Exercise: Nothing but the lines from the line that contains "t = thing('open_cabinet', ('wide" through the line that contains "for q in range(5): b.box((x0_, -.09, .5" should appear in the output, each reproduced exactly.

Data shown:
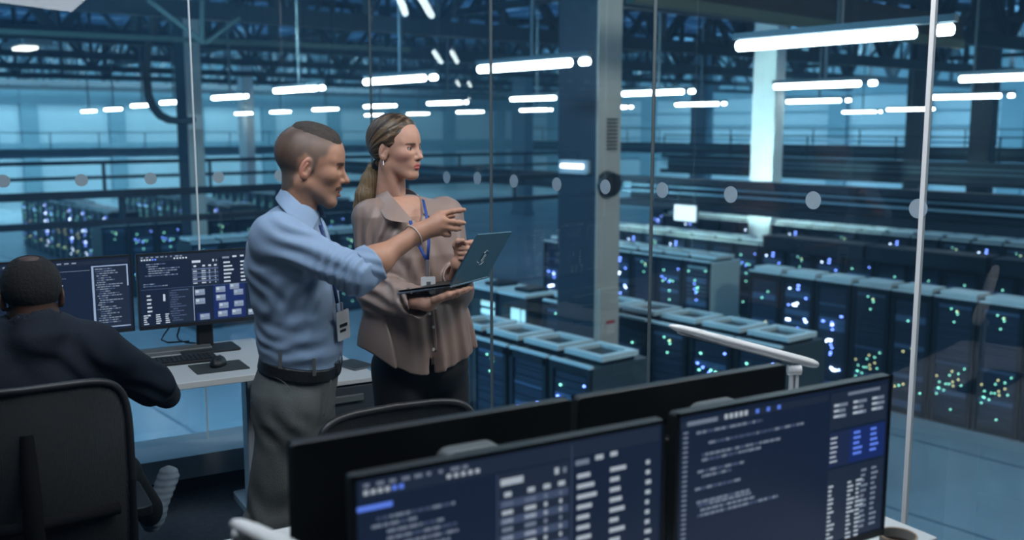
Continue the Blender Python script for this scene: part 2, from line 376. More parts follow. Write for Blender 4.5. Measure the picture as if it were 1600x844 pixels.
# catwalks
def catwalk(name, p, q, label, n, z0=-.5, deckw=1.0, side=None, heavy=False, levels=(0.64, 0.15)):
    t = thing(name, label, 'walkway', p.lerp(q, .5)); off = -p.lerp(q, .5); side = side or Vector((0, 0, 0)); 
    for lz, w in zip(levels, (.13, .11)):
        b = MB(); b.beam(p + Z * lz + off, q + Z * lz + off, w, w, M_catw); b.build('handrail', t)
    for i in range(n + 1):
        b = MB(); c = p.lerp(q, i / n) + off; b.beam(c + Z * z0, c + Z * levels[0], .09, .09, M_catw); b.build('post', t)
    if heavy:
        b = MB(); b.beam(p + Z * (z0 + .2) + off + side * .5, q + Z * (z0 + .2) + off + side * .5, deckw, .12, M_catw)
        b.beam(p + Z * z0 + off, q + Z * z0 + off, .12, .45, M_catw); b.build('deck', t)
    return t
catwalk('railing', H(-12, 17.6, 0), H(17.3, 17.6, 0), 'dark double rail across the hall at left, nearest behind the seated man', 10, z0=.15)
catwalk('railing', H(-26, 34, 0), H(32, 34, 0), 'second thinner dark rail farther behind the seated man', 16, z0=-.3)
def gird(p, q, label, z0, z1, n, rail=.9, mt=M_catw):
    t = thing('catwalk', label, 'walkway', p.lerp(q, .5)); off = -p.lerp(q, .5)
    b = MB(); b.beam(p + Z * z1 + off, q + Z * z1 + off, .35, .14, mt); b.build('upper_beam', t)
    b = MB(); b.beam(p + Z * z0 + off, q + Z * z0 + off, .5, .16, mt); b.build('lower_beam', t)
    b = MB(); m_ = (z0 + z1) / 2
    b.beam(p + Z * m_ + off + U * .3, q + Z * m_ + off + U * .3, .1, (z1 - z0) * .75, mt); b.build('web_plate', t)
    b = MB()
    for k in (0.25, .5): b.beam(p + Z * (z1 - k * (z1 - z0)) + off - U * .05, q + Z * (z1 - k * (z1 - z0)) + off - U * .05, .06, .05, M_hwall2)
    b.build('cable_tray', t)
    if rail:
        b = MB(); b.beam(p + Z * (z1 + rail) + off, q + Z * (z1 + rail) + off, .06, .05, mt); b.build('handrail', t)
        for i in range(n + 1):
            b = MB(); c = p.lerp(q, i / n) + off; b.beam(c + Z * z1, c + Z * (z1 + rail), .05, .05, mt); b.build('post', t)
    return t
gird(H(17.9, 17.6), H(17.9, -12), 'broad dark catwalk crossing the right half of the hall at dot height', -.05, .52, 9, rail=0)
gird(H(33, 30), H(33, -14), 'dark catwalk with handrail behind the broad one at right', -.1, .55, 12, rail=.9)
gird(H(-40, 56), H(34, 56), 'distant blue catwalk with handrail behind the two standing people', 0.30, .62, 30, rail=.9, mt=M_hwall2)
gird(H(46, 56), H(46, -10), 'distant catwalk with handrail below the far wall at right', 0.3, .8, 24, rail=.9)
gird(H(17.9, 17.95), H(17.9, 33), 'dark catwalk section left of the big column above the racks', .25, .52, 6, rail=0)

t = thing('glow_panel', 'glowing white panel in place of a glass reflection, below the broad dark catwalk', 'reflection panel', PD(1071, 333, 21.5), ANG_H)  # added glowing panel standing in for a reflection in the glass
b = MB(); b.rbox((-.30, -.03, -.17), (.30, .0, .17), .02, emat('reflection_panel_face', (.8, .95, 1.0), 1.1), axis=1); b.build('panel_face', t)
b = MB(); b.rbox((-.32, .0, -.19), (.32, .05, .19), .02, M_lampbody, axis=1); b.build('panel_case', t)
b = MB(); b.box((-.25, .01, .19), (-.22, .04, .45), M_lampbody); b.build('hanger', t)
b = MB(); b.box((.22, .01, .19), (.25, .04, .45), M_lampbody); b.build('hanger', t)
_o = ('first', 'second', 'third', 'fourth', 'fifth', 'sixth', 'seventh', 'eighth', 'ninth', 'tenth', 'eleventh', 'twelfth', 'thirteenth', 'fourteenth', 'fifteenth', 'sixteenth', 'seventeenth', 'eighteenth', 'nineteenth',
      'twentieth', 'twenty-first', 'twenty-second', 'twenty-third', 'twenty-fourth', 'twenty-fifth', 'twenty-sixth', 'twenty-seventh', 'twenty-eighth', 'twenty-ninth', 'thirtieth')
# ---------------------------------------------------------------- server racks
RW, RD, RH = 0.74, 1.05, 2.2
def make_rack(variant, ring=True):
    t = thing('server_rack', 'x', 'server rack'); rnd = random.Random(variant * 11 + 3)
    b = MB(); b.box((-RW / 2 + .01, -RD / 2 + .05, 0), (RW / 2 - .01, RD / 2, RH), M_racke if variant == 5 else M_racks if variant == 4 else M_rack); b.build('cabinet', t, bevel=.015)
    b = MB(); fy = -RD / 2
    for x in (-RW / 2 + .04, RW / 2 - .04): b.box((x - .035, fy, .03), (x + .035, fy + .05, RH - .02), M_rack)
    b.box((-RW / 2, fy, RH - .1), (RW / 2, fy + .05, RH), M_rack)
    b.build('door_frame', t)
    b = MB(); z = .12
    while z < RH - .15:
        h = rnd.choice((.045, .09, .09, .13)); m = M_unit if rnd.random() < .75 else M_unit2
        b.box((-.29, fy + .02 + rnd.random() * .015, z + .006), (.29, fy + .05, z + h - .006), m); z += h
    b.build('server_units', t)
    b = MB()
    def led(x, z, w, h, m): b.box((x - w / 2, fy + .005, z - h / 2), (x + w / 2, fy + .02, z + h / 2), m)
    if variant in (0, 3):      # blue column lights
        for k in range(17):
            x = rnd.choice((-.18, .02, .2)) + rnd.uniform(-.02, .02); z = .3 + rnd.random() * 1.75
            led(x, z, rnd.choice((.03, .05)), .022, M_ledb if rnd.random() < .72 else M_ledw)
        for k in range(3): led(rnd.uniform(-.2, .2), .5 + rnd.random() * 1.5, .09, .035, M_ledw)
    elif variant == 1:         # green speckle
        for k in range(22): led(rnd.uniform(-.26, .26), .25 + rnd.random() * 1.85, .018, .015, M_ledg if rnd.random() < .75 else M_ledy)
    elif variant == 2:         # few lights
        for k in range(9): led(rnd.uniform(-.26, .26), .25 + rnd.random() * 1.8, .022, .018, M_ledy if rnd.random() < .6 else M_ledg)
    else:
        for k in range(16): led(rnd.uniform(-.26, .26), .25 + rnd.random() * 1.8, .026, .02, M_ledg if rnd.random() < .5 else M_ledb)
    b.build('status_lights', t)['kind'] = 'stuff'
    b = MB(); zt = RH
    if ring:
        for (x0_, x1_, y0_, y1_) in ((-.34, .34, -.30, -.20), (-.34, .34, .24, .34), (-.34, -.24, -.20, .24), (.24, .34, -.20, .24)):
            b.box((x0_, y0_, zt + .05), (x1_, y1_, zt + .12), M_rackt)
        b.box((-.3, -.26, zt), (.3, .30, zt + .07), M_rack)
    else:
        b.box((-.32, -.42, zt + .03), (.32, .05, zt + .10), M_rackt); b.box((-.28, -.38, zt), (.28, 0, zt + .04), M_rack)
    b.build('fan_cover', t, bevel=.006)
    b = MB(); b.box((-RW / 2, -RD / 2, RH), (RW / 2, -RD / 2 + .06, RH + .035), M_rackt); b.build('top_trim', t)
    return t
RP = {}
def rack(v, ring, r, s, label, group, dz=0):
    k = (v, ring)
    if k not in RP: RP[k] = make_rack(v, ring); o = RP[k]
    else: o = copy_tree(RP[k])
    p = H(r + RD / 2, s, HF + dz); o.location = p; o.rotation_euler = (0, 0, ANG_H); o['label'] = label; o['group'] = group
    return o
rnd = random.Random(5)
names = ('nearest the big column foot', 'second from the big column foot', 'third from the big column foot', 'farthest one, by the woman hip')
for i in range(4):
    rack((4, 3, 1, 0)[i], True, 8.0, 8.75 + .8 * i, 'near dark rack with pale square top frame, ' + names[i], 'near racks below the laptop')
for i in range(6):
    rack(rnd.choice((1, 1, 4, 2)), True, 10.7, 8.0 + .8 * i, 'dark server rack in the row just behind the big column, %s from the right' % _o[i], 'rack row just behind the big column')
for i in range(16):
    s_ = 12.0 - .78 * i; lab = {1: 'rack with blue lit units left of centre in the tall front row at right', 2: 'rack with brightest blue lights in the tall front row at right'}.get(i, 'tall dark rack, %s from the left in the long front row at right' % _o[i])
    rack({0: 2, 1: 0, 2: 3, 3: 1, 4: 2, 5: 1, 6: 1}.get(i, rnd.choice((1, 2, 2))), False, 16.2, s_, lab, 'tall front rack row at right')
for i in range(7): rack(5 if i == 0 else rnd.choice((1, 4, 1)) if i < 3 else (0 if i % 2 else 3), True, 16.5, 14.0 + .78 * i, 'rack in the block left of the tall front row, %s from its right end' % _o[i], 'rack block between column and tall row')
for i in range(30): rack(rnd.choice((1, 2, 0, 4)), True, 20.0, -1 + .78 * i, 'rack in the second row behind the tall front row, %s from its right end' % _o[i], 'second rack row at right')
for i in range(26): rack(rnd.choice((0, 3, 1, 2)), True, 24.6, 2 + .8 * i, 'distant rack in the third row at right, %s from its right end' % _o[i], 'third rack row at right')
for i in range(22): rack(rnd.choice((0, 3, 1, 2)), False, 29.5, 4 + 1.1 * i, 'very distant rack in the fourth row at right, %s from its right end' % _o[i], 'fourth rack row at right')
for j, r_ in enumerate((10.5, 14.8, 19.0)):
    for i in range(14): rack(rnd.choice((0, 4, 2, 4, 2)), rnd.random() < .5, r_ , 35 + .85 * i, 'distant rack in the %s far lengthwise row at left, %s from its near end' % (('leftmost', 'middle', 'rightmost')[j], _o[i]), 'distant lengthwise rack rows %s' % 'abc'[j])
for i in range(2, 17):
    o = rack(rnd.choice((0, 4, 1, 4, 2)), rnd.random() < .4, 8.0 + .82 * i, 30.5, 'rack in the cross row above the desk monitors, %s from the left' % _o[i - 2], 'cross rack row behind the standing pair'); o.rotation_euler = (0, 0, ANG_H + R(90))
    o.location = H(7.6 + .82 * i, 30.5, HF)
for i in range(9):
    o = rack(rnd.choice((0, 3, 0, 1)), True, 8.0 + .82 * i, 25.5, 'blue lit rack in the nearer cross row behind the standing pair, %s from the left' % _o[i], 'nearer cross rack row behind the standing pair'); o.rotation_euler = (0, 0, ANG_H + R(90))
    o.location = H(9.6 + .82 * i, 24.5, HF)
# open cabinets with lit interior between near racks and column
for i, (s_, w) in enumerate(((15.35, 1.9), (13.95, .78), (13.1, .78))):
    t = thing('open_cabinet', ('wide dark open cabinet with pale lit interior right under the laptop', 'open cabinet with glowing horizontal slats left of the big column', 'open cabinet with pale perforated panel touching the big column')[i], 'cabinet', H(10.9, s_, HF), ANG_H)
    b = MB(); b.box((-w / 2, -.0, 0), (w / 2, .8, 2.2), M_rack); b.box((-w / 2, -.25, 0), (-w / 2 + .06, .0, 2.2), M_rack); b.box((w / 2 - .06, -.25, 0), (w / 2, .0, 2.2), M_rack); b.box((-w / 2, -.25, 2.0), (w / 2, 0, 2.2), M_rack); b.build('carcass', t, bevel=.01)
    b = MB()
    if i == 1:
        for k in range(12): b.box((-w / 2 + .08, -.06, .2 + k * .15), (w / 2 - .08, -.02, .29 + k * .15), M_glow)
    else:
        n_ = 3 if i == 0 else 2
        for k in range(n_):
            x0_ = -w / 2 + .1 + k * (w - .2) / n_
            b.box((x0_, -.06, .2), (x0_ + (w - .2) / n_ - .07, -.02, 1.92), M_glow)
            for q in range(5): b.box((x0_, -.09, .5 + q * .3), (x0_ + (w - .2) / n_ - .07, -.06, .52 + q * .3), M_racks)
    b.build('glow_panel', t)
    b = MB(); b.box((-w / 2, -.3, 2.2), (w / 2, .5, 2.24), M_rackt); b.box((-w / 4, -.05, 2.24), (w / 4, .4, 2.3), M_rack); b.build('top_trim', t)
# box stack on second row
for i in range(3):
    p = H(18.9, 12.6 - i * 2.6, HF + RH + .13)
    t = thing('cable_trough', 'long black cable trough lying on the second rack row, %s from the left' % ('first', 'second', 'third')[i], 'cable trough', p, ANG_H, 'black troughs over the racks')
    b = MB(); b.box((-1.25, -.3, 0), (1.25, .3, .28), M_catw); b.build('trough', t, bevel=.02)
    b = MB(); b.box((-1.25, -.33, .28), (1.25, .33, .31), M_catw); b.build('lid', t)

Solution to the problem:
    t = thing('open_cabinet', ('wide dark open cabinet with pale lit interior right under the laptop', 'open cabinet with glowing horizontal slats left of the big column', 'open cabinet with pale perforated panel touching the big column')[i], 'cabinet', H(10.9, s_, HF), ANG_H)
    b = MB(); b.box((-w / 2, -.0, 0), (w / 2, .8, 2.2), M_rack); b.box((-w / 2, -.25, 0), (-w / 2 + .06, .0, 2.2), M_rack); b.box((w / 2 - .06, -.25, 0), (w / 2, .0, 2.2), M_rack); b.box((-w / 2, -.25, 2.0), (w / 2, 0, 2.2), M_rack); b.build('carcass', t, bevel=.01)
    b = MB()
    if i == 1:
        for k in range(12): b.box((-w / 2 + .08, -.06, .2 + k * .15), (w / 2 - .08, -.02, .29 + k * .15), M_glow)
    else:
        n_ = 3 if i == 0 else 2
        for k in range(n_):
            x0_ = -w / 2 + .1 + k * (w - .2) / n_
            b.box((x0_, -.06, .2), (x0_ + (w - .2) / n_ - .07, -.02, 1.92), M_glow)
            for q in range(5): b.box((x0_, -.09, .5 + q * .3), (x0_ + (w - .2) / n_ - .07, -.06, .52 + q * .3), M_racks)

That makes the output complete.